COLLABORATION · WHO SHAPED THE DESIGN

Design decisions were aligned against three lenses at every checkpoint: payment rules with the Product Owner, Product Manager, and Business Analyst — what the payment provider actually returns and when; technical feasibility with engineering and QA — which states the SDK could reliably surface, which edge cases could actually happen in production; and merchant operations with business + payment stakeholders — how a real shop closes a day, what a support ticket usually looks like, where confidence breaks down.

Reflection

What designing a merchant payment product taught me about UX.

Merchant payment UX is less about adding more features and more about reducing hesitation at the moment of payment. When a merchant is serving a customer, the interface has to make the next action obvious, the payment status clear, and recovery from errors simple. Everything else — visual polish, animation, decorative content — is subordinate to that.

The design work that mattered most on this project happened before any high-fidelity screen: mapping the merchant's constraints, drawing the payment workflow, naming the states, deciding the vocabulary of confirmation and recovery. When those foundations were honest, the visual system had a shape to fill. When they were fuzzy, no dark theme or green accent covered it up.

TAKEAWAY 01 — SPEED IS THE FEATURE

In a merchant payment product, the shortest path from open-app to money-moved is the whole product. Every decorative element gets weighed against how much it slows down that path.
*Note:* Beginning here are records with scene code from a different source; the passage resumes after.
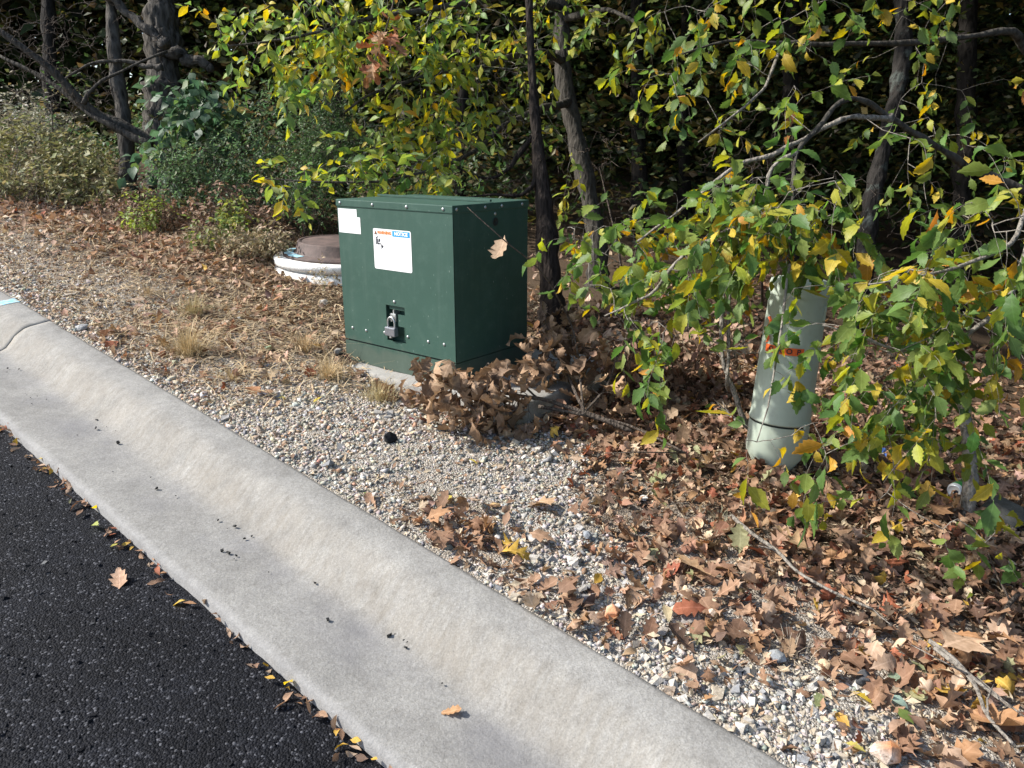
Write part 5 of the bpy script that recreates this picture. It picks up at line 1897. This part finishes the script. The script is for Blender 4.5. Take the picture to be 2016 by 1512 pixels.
# ------------------------------------------------------------------ right hand elm: arching limbs over the pedestal
base_r = np.array([2.75, 3.25, float(ground_z(2.75, 3.25))])
tr = np.array([base_r - [0, 0, .1], base_r + [-0.03, 0, 0.5], base_r + [-0.08, -.05, 1.1], base_r + [-0.2, -.1, 1.7], base_r + [-0.3, -.2, 2.6], base_r + [-0.5, -.2, 4.0], base_r + [-0.6, -.2, 5.5]])
rl = [(tr, [0.075, 0.062, 0.056, 0.05, 0.04, 0.03, 0.012])]
t_lo, t_mid, t_hi = tr[2], tr[3], tr[4]
for start, sp, dp in ((t_lo, [(1960, 350, 16), (1880, 310, 14), (1795, 262, 13), (1755, 232, 12), (1715, 204, 11), (1665, 195, 10), (1620, 240, 10), (1570, 300, 9), (1560, 400, 6), (1555, 520, 5)], [3.2, 3.1, 3.0, 2.95, 2.9, 2.85, 2.8, 2.75, 2.72, 2.7]),
                      (None, [(1755, 232, 14), (1700, 230, 10), (1655, 236, 10), (1600, 262, 9), (1540, 295, 9), (1450, 330, 8), (1375, 385, 7), (1310, 435, 6), (1255, 475, 4)], [2.95, 2.88, 2.86, 2.84, 2.82, 2.85, 2.9, 2.95, 3.0]),
                      (None, [(1570, 300, 8), (1520, 330, 8), (1500, 400, 7), (1440, 450, 8), (1365, 490, 9), (1329, 519, 9), (1290, 569, 7), (1248, 596, 5), (1190, 622, 3)], [2.75, 2.75, 2.78, 2.8, 2.82, 2.85, 2.9, 2.95, 3.0]),
                      (t_mid, [(2060, 120, 20), (1990, 60, 15), (1900, 75, 11), (1800, 80, 12), (1650, 85, 9), (1540, 85, 7), (1430, 80, 5), (1330, 110, 3)], [3.6, 3.55, 3.5, 3.45, 3.4, 3.4, 3.4, 3.4]),
                      (None, [(1540, 85, 7), (1515, 150, 6), (1490, 190, 5), (1440, 230, 4), (1375, 280, 3)], [3.4, 3.35, 3.3, 3.25, 3.2]),
                      (t_lo, [(2080, 430, 16), (2000, 560, 14), (1930, 640, 11), (1850, 690, 9), (1770, 690, 7), (1690, 660, 5), (1620, 640, 3)], [2.7, 2.55, 2.5, 2.45, 2.42, 2.4, 2.4]),
                      (t_lo, [(2090, 330, 14), (2030, 400, 12), (1990, 480, 9), (1900, 520, 7), (1800, 545, 5), (1710, 560, 3)], [2.6, 2.4, 2.3, 2.28, 2.26, 2.26]),
                      (None, [(1555, 520, 5), (1538, 640, 5), (1525, 730, 4), (1512, 800, 3), (1490, 870, 2)], [2.62, 2.58, 2.56, 2.55, 2.55]),
                      (t_hi, [(1990, -60, 22), (1900, -90, 16), (1750, -70, 12), (1600, -40, 9), (1450, -20, 6)], [3.4, 3.3, 3.2, 3.2, 3.2])):
    a, b = ptrunk(sp, dp)
    if start is not None:
        a = np.concatenate([[start], a])
        b = np.concatenate([[b[0] * 1.15], b])
    rl.append((a, b))
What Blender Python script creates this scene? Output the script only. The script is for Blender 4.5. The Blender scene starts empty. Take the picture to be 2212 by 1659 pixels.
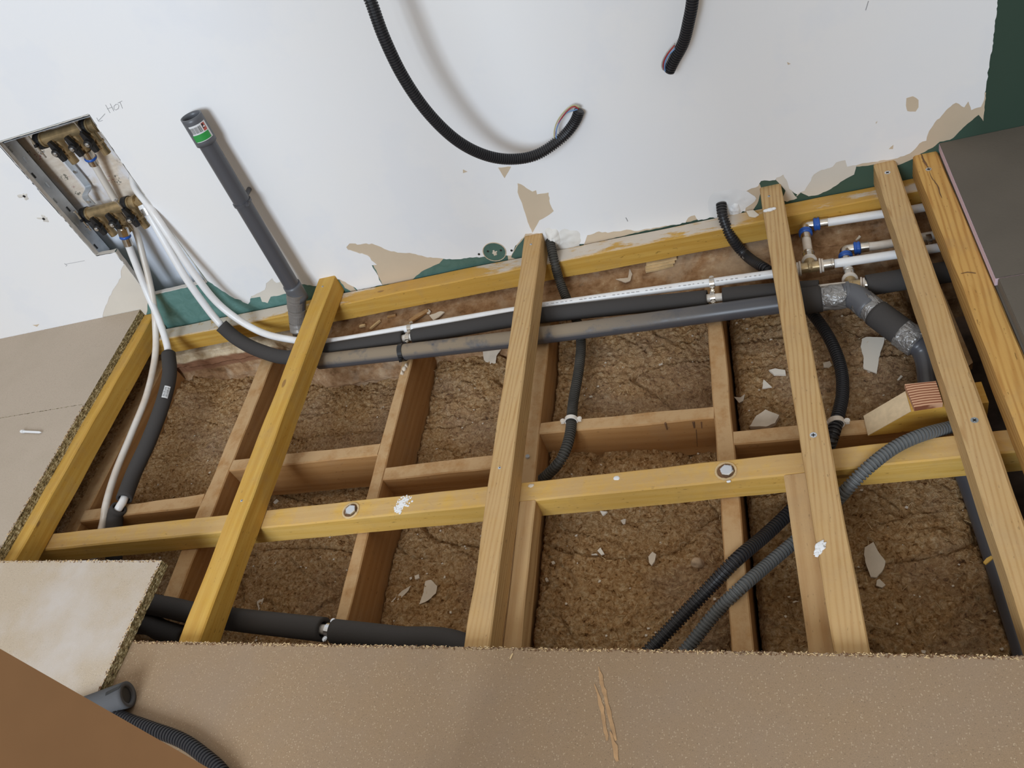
import bpy, bmesh, math, random
from mathutils import Vector, Matrix, noise
random.seed(7)
C = bpy.context.scene.collection
SC = bpy.context.scene
# ---------------------------------------------------------------- camera
F = 1777.0
RX = Vector((0.94155273, 0.10288601, -0.32076927))
RY = Vector((-0.14010055, -0.74635971, -0.65062971))
RZ = Vector((-0.30634995, 0.65754213, -0.68832263))
CAM = Vector((0, 0, 1.2))
cd = bpy.data.cameras.new('camera'); cam = bpy.data.objects.new('camera', cd); C.objects.link(cam)
cam.matrix_world = Matrix(((RX.x, -RY.x, -RZ.x, 0), (RX.y, -RY.y, -RZ.y, 0), (RX.z, -RY.z, -RZ.z, 1.2), (0, 0, 0, 1)))
cd.sensor_width = 36; cd.lens = F / 2212 * 36; cd.clip_start = .02
SC.camera = cam
# ---------------------------------------------------------------- light
SC.view_settings.view_transform = 'Standard'; SC.view_settings.look = 'None'
SC.view_settings.gamma = 1; SC.view_settings.use_curve_mapping = False
SC.view_settings.exposure = 0.20
w = bpy.data.worlds.new('world'); SC.world = w; w.use_nodes = True
wn = w.node_tree; bg = wn.nodes['Background']; bg.inputs[1].default_value = .86
_tc = wn.nodes.new('ShaderNodeTexCoord'); _sx = wn.nodes.new('ShaderNodeSeparateXYZ'); _rp = wn.nodes.new('ShaderNodeValToRGB')
wn.links.new(_tc.outputs['Generated'], _sx.inputs[0]); wn.links.new(_sx.outputs[2], _rp.inputs[0]); wn.links.new(_rp.outputs[0], bg.inputs[0])
_rp.color_ramp.elements[0].color = (.17, .15, .13, 1); _rp.color_ramp.elements[1].position = .9; _rp.color_ramp.elements[1].color = (.80, .755, .69, 1); _e = _rp.color_ramp.elements.new(.35); _e.color = (.34, .31, .275, 1)
def area(name, loc, target, sx, sy, power, col):
    l = bpy.data.lights.new(name, 'AREA'); l.shape = 'RECTANGLE'; l.size = sx; l.size_y = sy; l.energy = power; l.color = col
    o = bpy.data.objects.new(name, l); C.objects.link(o); o.location = loc
    o.rotation_euler = (Vector(target) - Vector(loc)).to_track_quat('-Z', 'Y').to_euler(); return o
area('window_light', (-1.0, -2.2, 1.95), (-.7, 1.65, .2), 1.25, 1.5, 108, (.745, .865, 1.0))
# ---------------------------------------------------------------- helpers
def ray(px, py):
    return RX * (px - 1106) + RY * (py - 829.5) + RZ * F
def at(px, py, x=None, y=None, z=None):
    d = ray(px, py)
    t = (x / d.x) if x is not None else ((y / d.y) if y is not None else ((z - 1.2) / d.z))
    return CAM + d * t
def tag(o, label, cat, group=None, kind=None):
    if label: o['label'] = label
    if cat: o['category'] = cat
    if group: o['group'] = group
    if kind: o['kind'] = kind
    return o
def thing(name, label, cat, loc, group=None):
    o = bpy.data.objects.new(name, None); C.objects.link(o); o.location = loc; o.empty_display_size = .02
    return tag(o, label, cat, group)
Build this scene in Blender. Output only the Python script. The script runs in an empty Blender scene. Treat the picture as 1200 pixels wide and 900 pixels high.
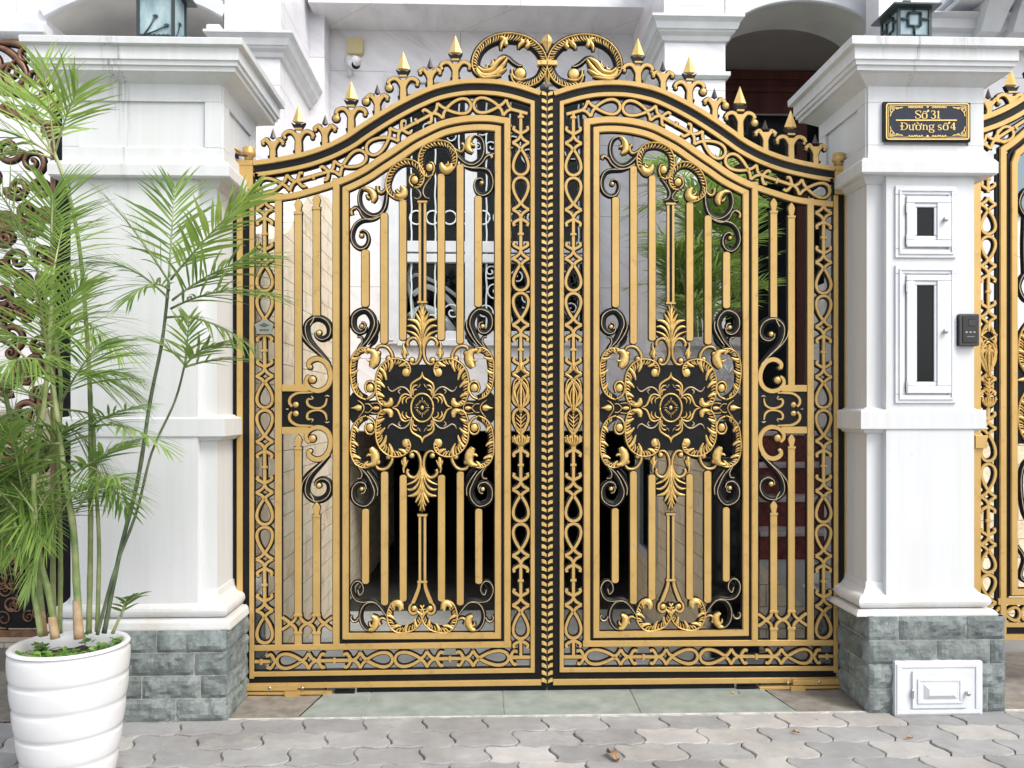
import bpy, bmesh, math, random
from mathutils import Vector, Matrix
random.seed(7)
PI = math.pi
scene = bpy.context.scene
col = scene.collection

# ------------------------------------------------------------------ camera maths
F = 1000.0                      # focal length in photo pixels (1200 px wide)
H = 1.42                        # eye height
TH = math.radians(1.9)          # slight yaw to the right
fwd = Vector((math.sin(TH), math.cos(TH), 0))
rgt = Vector((math.cos(TH), -math.sin(TH), 0))
up = Vector((0, 0, 1))
CAM = Vector((0, 0, H))

def at(px, py, Y):
    d = fwd + rgt*((px-600)/F) + up*((480-py)/F)
    t = Y/d.y
    p = CAM + d*t
    return p
def AX(px, Y): return at(px, 480, Y).x
def AZ(px, py, Y): return at(px, py, Y).z
def ground_at(px, py, z=0.0):
    d = fwd + rgt*((px-600)/F) + up*((480-py)/F)
    t = (z-H)/d.z
    return CAM + d*t

YG = 4.27                       # plane of the gate
PXM = 0.00427                   # one photo pixel at the gate, in metres
XS = AX(641, YG)                # seam
HINGE = AX(290, YG)

# ------------------------------------------------------------------ materials
MATS = {}
def nodes(name):
    m = bpy.data.materials.new(name); m.use_nodes = True
    nt = m.node_tree; b = nt.nodes['Principled BSDF']
    MATS[name] = m
    return m, nt, b
def coords(nt, kind='Object', scale=(1,1,1)):
    tc = nt.nodes.new('ShaderNodeNewGeometry') if kind == 'World' else nt.nodes.new('ShaderNodeTexCoord')
    mp = nt.nodes.new('ShaderNodeMapping'); mp.inputs['Scale'].default_value = scale
    nt.links.new(tc.outputs['Position' if kind == 'World' else kind], mp.inputs['Vector'])
    return mp
def noise(nt, mp, scale, detail=4, rough=.55, dist=0):
    n = nt.nodes.new('ShaderNodeTexNoise'); n.inputs['Scale'].default_value = scale
    n.inputs['Detail'].default_value = detail; n.inputs['Roughness'].default_value = rough
    n.inputs['Distortion'].default_value = dist
    nt.links.new(mp.outputs[0], n.inputs['Vector']); return n
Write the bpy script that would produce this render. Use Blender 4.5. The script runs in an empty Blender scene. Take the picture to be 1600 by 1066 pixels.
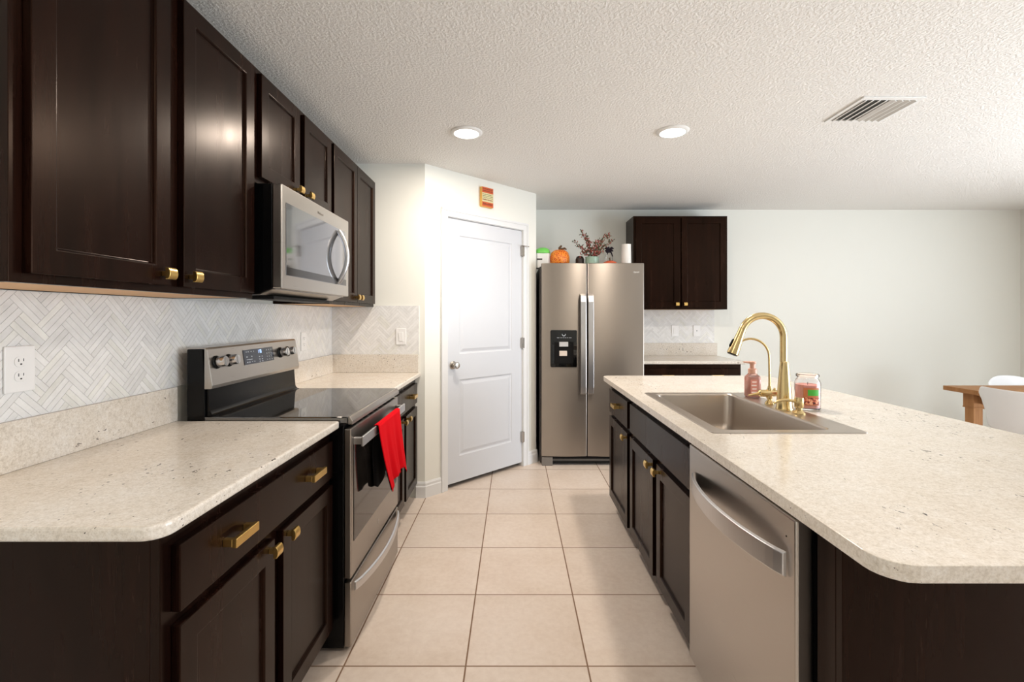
import bpy, bmesh, math, random
from mathutils import Vector, Matrix

scene = bpy.context.scene
COL = scene.collection
PI = math.pi
random.seed(7)

# ------------------------------------------------------------------ camera
CAM_H = 1.321
cam_data = bpy.data.cameras.new('camera')
cam_data.sensor_width = 36.0
cam_data.lens = 741.0 / 1600.0 * 36.0
cam_data.shift_x = -3.0 / 1600.0
cam_data.shift_y = -38.0 / 1600.0
cam_data.clip_start = 0.05
cam = bpy.data.objects.new('camera', cam_data)
cam.location = (0, 0, CAM_H)
cam.rotation_euler = (PI / 2, 0, 0)
COL.objects.link(cam)
scene.camera = cam

# ------------------------------------------------------------------ colour management, world, daylight
scene.view_settings.view_transform = 'Standard'
scene.view_settings.look = 'None'
scene.view_settings.exposure = 0.42
scene.view_settings.gamma = 1.0
scene.view_settings.use_curve_mapping = False

world = bpy.data.worlds.new('world')
scene.world = world
world.use_nodes = True
wn = world.node_tree.nodes['Background']
wn.inputs['Color'].default_value = (0.80, 0.90, 1.0, 1)
wn.inputs['Strength'].default_value = 1.5


def area_light(name, loc, rot, sx, sy, power, col):
    d = bpy.data.lights.new(name, 'AREA')
    d.shape = 'RECTANGLE'
    d.size, d.size_y = sx, sy
    d.energy = power
    d.color = col
    o = bpy.data.objects.new(name, d)
    o.location = loc
    o.rotation_euler = rot
    COL.objects.link(o)
    return o


# room limits
XL, XR = -1.335, 5.30
YB, YF = 4.965, -5.00
ZC = 2.44
# daylight through the wide patio opening at the right, plus an added upward fill
area_light('daylight_patio', (XR + 0.06, 0.90, 1.10), (0, PI / 2, 0), 2.1, 3.5, 88, (0.82, 0.91, 1.0))
area_light('added_ceiling_fill', (XR + 0.10, 0.90, 0.60), (0, PI / 2 + 0.55, 0), 1.0, 3.5, 52, (0.95, 0.97, 1.0))  # added lamp tilted up to brighten the ceiling, stands in for ground bounce


# ------------------------------------------------------------------ materials
def lin(c):
    c = c / 255.0
    return c / 12.92 if c <= 0.04045 else ((c + 0.055) / 1.055) ** 2.4


def rgb(r, g, b):
    return (lin(r), lin(g), lin(b), 1.0)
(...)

TAKEAWAY 02 — STATUS CARRIES TRUST

In a financial product, worker trust lives in the status field. Success + failure need shape + color + label together, not any one alone — the merchant reads the state before they read the words.

TAKEAWAY 03 — DESIGN FOR THE MERCHANT'S HAND

One-hand operation isn't a nice-to-have — it's the actual usage pattern. Primary actions belong in the bottom third of every screen, and the design has to survive noise, sun, and an unstable network.